___ Dataset rows

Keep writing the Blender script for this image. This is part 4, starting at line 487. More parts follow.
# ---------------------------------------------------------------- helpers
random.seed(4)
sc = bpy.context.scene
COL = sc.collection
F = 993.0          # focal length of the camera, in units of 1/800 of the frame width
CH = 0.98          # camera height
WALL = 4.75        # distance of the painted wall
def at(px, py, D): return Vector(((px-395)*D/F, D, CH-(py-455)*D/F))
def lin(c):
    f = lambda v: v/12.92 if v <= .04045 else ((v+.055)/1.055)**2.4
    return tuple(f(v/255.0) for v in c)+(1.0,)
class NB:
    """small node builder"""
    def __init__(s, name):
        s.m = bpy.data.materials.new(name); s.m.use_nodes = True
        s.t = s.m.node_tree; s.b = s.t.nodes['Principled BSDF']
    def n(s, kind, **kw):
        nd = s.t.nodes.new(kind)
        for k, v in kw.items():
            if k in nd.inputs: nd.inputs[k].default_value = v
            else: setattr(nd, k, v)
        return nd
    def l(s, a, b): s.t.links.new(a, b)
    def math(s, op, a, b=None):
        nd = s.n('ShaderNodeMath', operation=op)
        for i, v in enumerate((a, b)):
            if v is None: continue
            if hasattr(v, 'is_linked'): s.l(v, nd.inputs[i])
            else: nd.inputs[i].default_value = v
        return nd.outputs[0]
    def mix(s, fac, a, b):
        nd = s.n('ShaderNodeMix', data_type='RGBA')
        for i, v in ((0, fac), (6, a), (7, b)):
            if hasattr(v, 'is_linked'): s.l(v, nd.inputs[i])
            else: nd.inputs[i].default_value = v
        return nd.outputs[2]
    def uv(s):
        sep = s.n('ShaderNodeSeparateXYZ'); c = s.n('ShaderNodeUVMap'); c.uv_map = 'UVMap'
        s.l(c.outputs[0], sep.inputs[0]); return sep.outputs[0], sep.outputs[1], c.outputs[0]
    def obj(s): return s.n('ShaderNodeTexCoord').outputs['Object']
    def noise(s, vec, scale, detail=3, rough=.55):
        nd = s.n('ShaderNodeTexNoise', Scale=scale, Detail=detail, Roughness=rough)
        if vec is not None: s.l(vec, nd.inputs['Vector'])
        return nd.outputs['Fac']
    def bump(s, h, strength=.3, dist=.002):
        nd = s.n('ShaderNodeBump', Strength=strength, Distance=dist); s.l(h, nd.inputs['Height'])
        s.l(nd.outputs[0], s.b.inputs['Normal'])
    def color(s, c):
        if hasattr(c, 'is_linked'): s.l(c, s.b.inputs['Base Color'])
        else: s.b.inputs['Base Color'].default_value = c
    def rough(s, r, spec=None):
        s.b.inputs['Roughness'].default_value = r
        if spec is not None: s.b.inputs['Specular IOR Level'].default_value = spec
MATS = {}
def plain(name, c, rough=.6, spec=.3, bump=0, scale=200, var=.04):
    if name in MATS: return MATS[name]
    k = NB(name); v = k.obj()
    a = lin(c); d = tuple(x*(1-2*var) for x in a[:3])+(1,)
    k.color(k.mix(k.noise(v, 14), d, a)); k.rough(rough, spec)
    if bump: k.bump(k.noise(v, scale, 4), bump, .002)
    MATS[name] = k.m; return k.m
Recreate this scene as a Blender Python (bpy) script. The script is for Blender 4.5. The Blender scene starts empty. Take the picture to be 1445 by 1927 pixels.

______

Short task = Above are the records; copy all of them exactly.

Finished exercise =
Keep writing the Blender script for this image. This is part 4, starting at line 487. More parts follow.
# ---------------------------------------------------------------- helpers
random.seed(4)
sc = bpy.context.scene
COL = sc.collection
F = 993.0          # focal length of the camera, in units of 1/800 of the frame width
CH = 0.98          # camera height
WALL = 4.75        # distance of the painted wall
def at(px, py, D): return Vector(((px-395)*D/F, D, CH-(py-455)*D/F))
def lin(c):
    f = lambda v: v/12.92 if v <= .04045 else ((v+.055)/1.055)**2.4
    return tuple(f(v/255.0) for v in c)+(1.0,)
class NB:
    """small node builder"""
    def __init__(s, name):
        s.m = bpy.data.materials.new(name); s.m.use_nodes = True
        s.t = s.m.node_tree; s.b = s.t.nodes['Principled BSDF']
    def n(s, kind, **kw):
        nd = s.t.nodes.new(kind)
        for k, v in kw.items():
            if k in nd.inputs: nd.inputs[k].default_value = v
            else: setattr(nd, k, v)
        return nd
    def l(s, a, b): s.t.links.new(a, b)
    def math(s, op, a, b=None):
        nd = s.n('ShaderNodeMath', operation=op)
        for i, v in enumerate((a, b)):
            if v is None: continue
            if hasattr(v, 'is_linked'): s.l(v, nd.inputs[i])
            else: nd.inputs[i].default_value = v
        return nd.outputs[0]
    def mix(s, fac, a, b):
        nd = s.n('ShaderNodeMix', data_type='RGBA')
        for i, v in ((0, fac), (6, a), (7, b)):
            if hasattr(v, 'is_linked'): s.l(v, nd.inputs[i])
            else: nd.inputs[i].default_value = v
        return nd.outputs[2]
    def uv(s):
        sep = s.n('ShaderNodeSeparateXYZ'); c = s.n('ShaderNodeUVMap'); c.uv_map = 'UVMap'
        s.l(c.outputs[0], sep.inputs[0]); return sep.outputs[0], sep.outputs[1], c.outputs[0]
    def obj(s): return s.n('ShaderNodeTexCoord').outputs['Object']
    def noise(s, vec, scale, detail=3, rough=.55):
        nd = s.n('ShaderNodeTexNoise', Scale=scale, Detail=detail, Roughness=rough)
        if vec is not None: s.l(vec, nd.inputs['Vector'])
        return nd.outputs['Fac']
    def bump(s, h, strength=.3, dist=.002):
        nd = s.n('ShaderNodeBump', Strength=strength, Distance=dist); s.l(h, nd.inputs['Height'])
        s.l(nd.outputs[0], s.b.inputs['Normal'])
    def color(s, c):
        if hasattr(c, 'is_linked'): s.l(c, s.b.inputs['Base Color'])
        else: s.b.inputs['Base Color'].default_value = c
    def rough(s, r, spec=None):
        s.b.inputs['Roughness'].default_value = r
        if spec is not None: s.b.inputs['Specular IOR Level'].default_value = spec
MATS = {}
def plain(name, c, rough=.6, spec=.3, bump=0, scale=200, var=.04):
    if name in MATS: return MATS[name]
    k = NB(name); v = k.obj()
    a = lin(c); d = tuple(x*(1-2*var) for x in a[:3])+(1,)
    k.color(k.mix(k.noise(v, 14), d, a)); k.rough(rough, spec)
    if bump: k.bump(k.noise(v, scale, 4), bump, .002)
    MATS[name] = k.m; return k.m
Recreate this scene as a Blender Python (bpy) script. The script is for Blender 4.5. The Blender scene starts empty. Take the picture to be 1445 by 1927 pixels.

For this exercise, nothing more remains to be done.